Starter home prices are growing almost seven times faster than renter incomes, according to Zillow, which makes saving for a down payment even more challenging for first-time homebuyers.
If an average renter household saves 10 percent of his or her income, it would take about six years and five months to save enough for a 20 percent down payment on today’s typical starter home, worth about $148,500. That’s a year longer than it would have taken five years ago, according to a recent Zillow analysis.
“Without the equity from a previous home sale, first-time homebuyers face more challenges in coming up with a down payment,” Zillow economic data analyst Nicole Bachaud said in a release. “In a housing market where prices are rising at record rates, especially when compared to renter incomes, the ever-increasing sum of a 20 percent down payment can feel out of reach. The good news is that buyers who want to take advantage of today’s low mortgage rates can do so without putting a full 20 percent down. Most conventional mortgages allow as little as 3 percent to 5 percent. That lower upfront payment comes with higher monthly payments, but the opportunity to build equity can outweigh those extra costs for many.”

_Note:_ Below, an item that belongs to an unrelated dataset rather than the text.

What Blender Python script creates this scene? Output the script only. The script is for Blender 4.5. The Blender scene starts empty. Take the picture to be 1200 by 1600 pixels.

Home prices continue to rise. As of May, homes priced in the bottom third of a given metro area were growing faster than the typical mid-market home in 42 of the 50 largest metro areas, according to Zillow’s analysis. The company forecasts a 14.9 percent home price appreciation over the next year, meaning renters would need to save an another $369 a month just to keep up.
Renters in California face the biggest hurdle. San Francisco home prices are so high that it would take 17 years and five months ― 11 years longer than the national average ― to save enough to put 20 percent down on a local starter home. It would take even longer in Los Angeles and San Diego. Among the top 50 metro areas, renters in Birmingham, Ala., Memphis and Detroit could save the fastest, according to Zillow.